▶ [Your objective] Return the number of lines holding "More", with nothing added.

Rows from a dataset
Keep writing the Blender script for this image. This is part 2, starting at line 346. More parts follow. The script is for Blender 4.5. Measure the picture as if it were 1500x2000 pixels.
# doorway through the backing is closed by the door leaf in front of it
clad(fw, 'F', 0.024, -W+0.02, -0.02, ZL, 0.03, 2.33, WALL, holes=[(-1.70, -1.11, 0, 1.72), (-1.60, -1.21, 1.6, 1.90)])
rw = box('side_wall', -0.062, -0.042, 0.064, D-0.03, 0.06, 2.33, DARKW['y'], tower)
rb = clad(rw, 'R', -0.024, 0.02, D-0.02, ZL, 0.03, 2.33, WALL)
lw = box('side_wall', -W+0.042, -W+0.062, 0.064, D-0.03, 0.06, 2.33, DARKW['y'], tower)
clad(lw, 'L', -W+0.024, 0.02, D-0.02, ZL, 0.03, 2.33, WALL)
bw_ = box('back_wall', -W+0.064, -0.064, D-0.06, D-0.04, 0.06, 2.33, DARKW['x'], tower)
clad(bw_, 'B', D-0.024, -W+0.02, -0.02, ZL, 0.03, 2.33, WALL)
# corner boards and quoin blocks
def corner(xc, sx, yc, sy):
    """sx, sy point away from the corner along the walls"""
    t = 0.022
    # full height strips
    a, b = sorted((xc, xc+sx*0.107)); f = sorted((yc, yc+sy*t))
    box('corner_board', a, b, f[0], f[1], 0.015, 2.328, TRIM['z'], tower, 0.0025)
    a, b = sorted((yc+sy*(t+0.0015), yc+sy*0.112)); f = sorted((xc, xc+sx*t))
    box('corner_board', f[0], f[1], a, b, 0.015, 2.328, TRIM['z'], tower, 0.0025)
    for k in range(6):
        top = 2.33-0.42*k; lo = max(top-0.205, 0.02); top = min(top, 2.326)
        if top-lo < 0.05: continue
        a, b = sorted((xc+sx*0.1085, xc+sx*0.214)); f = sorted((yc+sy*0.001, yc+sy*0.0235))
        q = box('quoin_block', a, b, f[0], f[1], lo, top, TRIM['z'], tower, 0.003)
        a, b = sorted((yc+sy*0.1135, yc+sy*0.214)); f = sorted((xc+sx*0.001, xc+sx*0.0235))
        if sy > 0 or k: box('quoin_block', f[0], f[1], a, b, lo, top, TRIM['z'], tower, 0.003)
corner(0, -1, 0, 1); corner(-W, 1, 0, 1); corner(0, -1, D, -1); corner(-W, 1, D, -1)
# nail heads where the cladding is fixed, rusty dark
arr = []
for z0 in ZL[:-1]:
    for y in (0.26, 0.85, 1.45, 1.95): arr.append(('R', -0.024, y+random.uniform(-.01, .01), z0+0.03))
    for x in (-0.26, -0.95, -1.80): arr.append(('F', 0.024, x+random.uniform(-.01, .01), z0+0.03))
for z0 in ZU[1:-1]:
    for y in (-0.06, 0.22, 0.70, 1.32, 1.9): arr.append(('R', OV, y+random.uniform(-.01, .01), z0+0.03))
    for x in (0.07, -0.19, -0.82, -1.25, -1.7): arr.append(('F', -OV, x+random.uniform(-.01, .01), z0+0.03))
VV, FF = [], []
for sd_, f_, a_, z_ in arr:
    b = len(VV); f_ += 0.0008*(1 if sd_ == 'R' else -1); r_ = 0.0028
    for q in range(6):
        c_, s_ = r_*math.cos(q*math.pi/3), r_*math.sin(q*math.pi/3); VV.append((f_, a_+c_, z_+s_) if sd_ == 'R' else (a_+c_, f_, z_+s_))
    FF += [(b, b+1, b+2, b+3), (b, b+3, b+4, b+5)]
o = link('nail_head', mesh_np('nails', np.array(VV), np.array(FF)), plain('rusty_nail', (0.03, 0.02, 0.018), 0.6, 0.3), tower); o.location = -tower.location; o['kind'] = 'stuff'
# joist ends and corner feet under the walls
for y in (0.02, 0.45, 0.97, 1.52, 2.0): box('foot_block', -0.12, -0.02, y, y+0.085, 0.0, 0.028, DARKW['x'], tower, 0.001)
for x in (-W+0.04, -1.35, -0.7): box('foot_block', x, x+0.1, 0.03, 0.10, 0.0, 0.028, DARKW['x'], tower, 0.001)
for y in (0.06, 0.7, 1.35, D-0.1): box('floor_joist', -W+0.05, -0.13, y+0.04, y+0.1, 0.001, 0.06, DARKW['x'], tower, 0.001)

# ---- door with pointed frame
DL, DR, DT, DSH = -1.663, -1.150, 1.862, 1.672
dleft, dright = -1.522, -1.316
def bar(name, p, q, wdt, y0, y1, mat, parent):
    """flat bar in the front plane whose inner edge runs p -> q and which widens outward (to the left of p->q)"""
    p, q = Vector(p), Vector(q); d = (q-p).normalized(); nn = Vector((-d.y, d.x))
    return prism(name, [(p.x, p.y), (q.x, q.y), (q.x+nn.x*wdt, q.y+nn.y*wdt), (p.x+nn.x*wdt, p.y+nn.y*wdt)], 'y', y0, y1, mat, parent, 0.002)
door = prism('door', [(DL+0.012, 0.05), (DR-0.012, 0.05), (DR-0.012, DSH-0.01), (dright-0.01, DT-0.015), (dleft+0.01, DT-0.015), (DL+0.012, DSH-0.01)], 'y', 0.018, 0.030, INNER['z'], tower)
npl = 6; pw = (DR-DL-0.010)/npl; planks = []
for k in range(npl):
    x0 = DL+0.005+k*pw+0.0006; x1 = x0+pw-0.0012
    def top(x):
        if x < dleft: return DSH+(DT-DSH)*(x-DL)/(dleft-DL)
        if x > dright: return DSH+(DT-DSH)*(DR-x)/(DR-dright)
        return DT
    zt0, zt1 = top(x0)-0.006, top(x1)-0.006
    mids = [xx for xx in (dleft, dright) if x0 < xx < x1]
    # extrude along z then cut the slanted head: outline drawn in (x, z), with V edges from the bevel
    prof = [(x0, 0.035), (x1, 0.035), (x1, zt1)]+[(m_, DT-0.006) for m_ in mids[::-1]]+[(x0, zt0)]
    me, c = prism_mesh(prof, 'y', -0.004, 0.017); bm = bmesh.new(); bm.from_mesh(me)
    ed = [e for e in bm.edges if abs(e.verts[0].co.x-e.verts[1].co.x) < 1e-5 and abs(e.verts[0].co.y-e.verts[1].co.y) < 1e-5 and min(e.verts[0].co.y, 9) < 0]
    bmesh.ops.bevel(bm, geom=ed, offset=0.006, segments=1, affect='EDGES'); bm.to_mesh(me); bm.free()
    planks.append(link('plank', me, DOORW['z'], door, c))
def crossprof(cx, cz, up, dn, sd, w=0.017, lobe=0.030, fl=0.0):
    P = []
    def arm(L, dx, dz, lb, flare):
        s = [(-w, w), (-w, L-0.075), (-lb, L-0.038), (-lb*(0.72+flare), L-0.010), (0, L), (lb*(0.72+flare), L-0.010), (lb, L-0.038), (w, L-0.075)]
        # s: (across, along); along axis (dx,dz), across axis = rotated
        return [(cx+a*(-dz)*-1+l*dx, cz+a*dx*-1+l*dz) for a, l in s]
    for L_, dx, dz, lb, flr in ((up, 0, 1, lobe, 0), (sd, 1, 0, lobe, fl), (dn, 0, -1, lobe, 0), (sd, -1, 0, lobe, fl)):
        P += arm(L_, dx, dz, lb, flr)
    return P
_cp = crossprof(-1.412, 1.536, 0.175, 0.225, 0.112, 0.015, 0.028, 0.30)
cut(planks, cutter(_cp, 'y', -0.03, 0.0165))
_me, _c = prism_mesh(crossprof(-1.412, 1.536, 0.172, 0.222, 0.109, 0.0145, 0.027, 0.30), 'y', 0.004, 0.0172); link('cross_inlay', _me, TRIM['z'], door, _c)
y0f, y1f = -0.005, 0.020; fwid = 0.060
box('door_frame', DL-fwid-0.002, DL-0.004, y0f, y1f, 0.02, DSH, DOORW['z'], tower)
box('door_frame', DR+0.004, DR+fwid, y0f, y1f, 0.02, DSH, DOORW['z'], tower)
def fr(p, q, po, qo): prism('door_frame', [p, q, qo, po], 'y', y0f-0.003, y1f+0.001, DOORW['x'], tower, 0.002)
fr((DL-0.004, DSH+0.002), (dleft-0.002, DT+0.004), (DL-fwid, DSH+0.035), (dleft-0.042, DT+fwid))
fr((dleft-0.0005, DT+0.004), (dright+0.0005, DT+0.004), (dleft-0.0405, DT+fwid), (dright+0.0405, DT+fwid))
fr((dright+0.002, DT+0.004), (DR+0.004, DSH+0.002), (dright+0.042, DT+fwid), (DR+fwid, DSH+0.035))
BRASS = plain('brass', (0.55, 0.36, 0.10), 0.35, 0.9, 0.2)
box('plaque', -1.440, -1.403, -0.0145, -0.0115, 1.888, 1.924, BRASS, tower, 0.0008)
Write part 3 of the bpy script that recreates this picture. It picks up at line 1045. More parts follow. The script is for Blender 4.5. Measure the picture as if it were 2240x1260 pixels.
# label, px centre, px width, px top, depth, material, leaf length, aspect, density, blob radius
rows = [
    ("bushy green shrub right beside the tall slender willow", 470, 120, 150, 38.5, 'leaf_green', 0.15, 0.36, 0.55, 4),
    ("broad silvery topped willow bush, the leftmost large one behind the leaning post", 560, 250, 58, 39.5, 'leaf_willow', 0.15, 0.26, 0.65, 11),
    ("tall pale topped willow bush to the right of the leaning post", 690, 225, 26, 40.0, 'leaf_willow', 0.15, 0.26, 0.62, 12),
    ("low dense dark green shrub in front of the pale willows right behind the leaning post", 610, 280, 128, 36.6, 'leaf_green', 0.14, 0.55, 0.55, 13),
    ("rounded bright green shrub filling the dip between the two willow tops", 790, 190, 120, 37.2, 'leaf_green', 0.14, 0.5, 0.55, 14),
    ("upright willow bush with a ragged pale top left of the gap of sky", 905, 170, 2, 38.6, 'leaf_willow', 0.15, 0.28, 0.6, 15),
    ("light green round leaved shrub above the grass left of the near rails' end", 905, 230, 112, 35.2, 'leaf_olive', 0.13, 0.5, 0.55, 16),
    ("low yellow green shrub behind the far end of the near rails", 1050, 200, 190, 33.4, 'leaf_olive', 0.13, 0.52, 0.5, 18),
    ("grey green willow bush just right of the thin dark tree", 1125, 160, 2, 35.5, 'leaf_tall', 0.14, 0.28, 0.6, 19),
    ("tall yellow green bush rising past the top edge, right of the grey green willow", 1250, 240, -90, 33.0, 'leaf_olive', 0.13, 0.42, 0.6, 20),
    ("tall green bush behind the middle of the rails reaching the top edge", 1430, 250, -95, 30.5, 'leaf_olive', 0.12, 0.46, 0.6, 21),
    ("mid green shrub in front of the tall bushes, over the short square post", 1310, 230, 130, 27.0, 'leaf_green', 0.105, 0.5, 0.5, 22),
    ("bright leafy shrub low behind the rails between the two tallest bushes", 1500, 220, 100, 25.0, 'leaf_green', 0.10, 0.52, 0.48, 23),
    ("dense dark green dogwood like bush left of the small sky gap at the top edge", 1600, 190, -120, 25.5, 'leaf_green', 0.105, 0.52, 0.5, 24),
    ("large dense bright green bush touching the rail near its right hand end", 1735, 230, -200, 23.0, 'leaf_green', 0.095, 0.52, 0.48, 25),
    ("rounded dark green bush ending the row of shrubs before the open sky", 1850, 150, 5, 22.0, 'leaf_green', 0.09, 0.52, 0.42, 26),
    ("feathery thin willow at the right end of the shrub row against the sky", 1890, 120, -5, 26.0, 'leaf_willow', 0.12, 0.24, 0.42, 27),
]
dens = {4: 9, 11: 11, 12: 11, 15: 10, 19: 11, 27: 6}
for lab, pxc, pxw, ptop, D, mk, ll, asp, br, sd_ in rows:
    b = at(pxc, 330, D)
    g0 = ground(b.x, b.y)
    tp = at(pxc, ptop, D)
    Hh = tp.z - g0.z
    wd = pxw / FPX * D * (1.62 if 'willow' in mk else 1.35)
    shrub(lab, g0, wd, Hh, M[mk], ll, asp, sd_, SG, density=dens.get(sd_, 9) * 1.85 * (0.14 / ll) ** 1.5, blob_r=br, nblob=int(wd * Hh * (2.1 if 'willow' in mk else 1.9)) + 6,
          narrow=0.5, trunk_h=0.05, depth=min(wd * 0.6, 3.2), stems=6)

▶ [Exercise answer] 2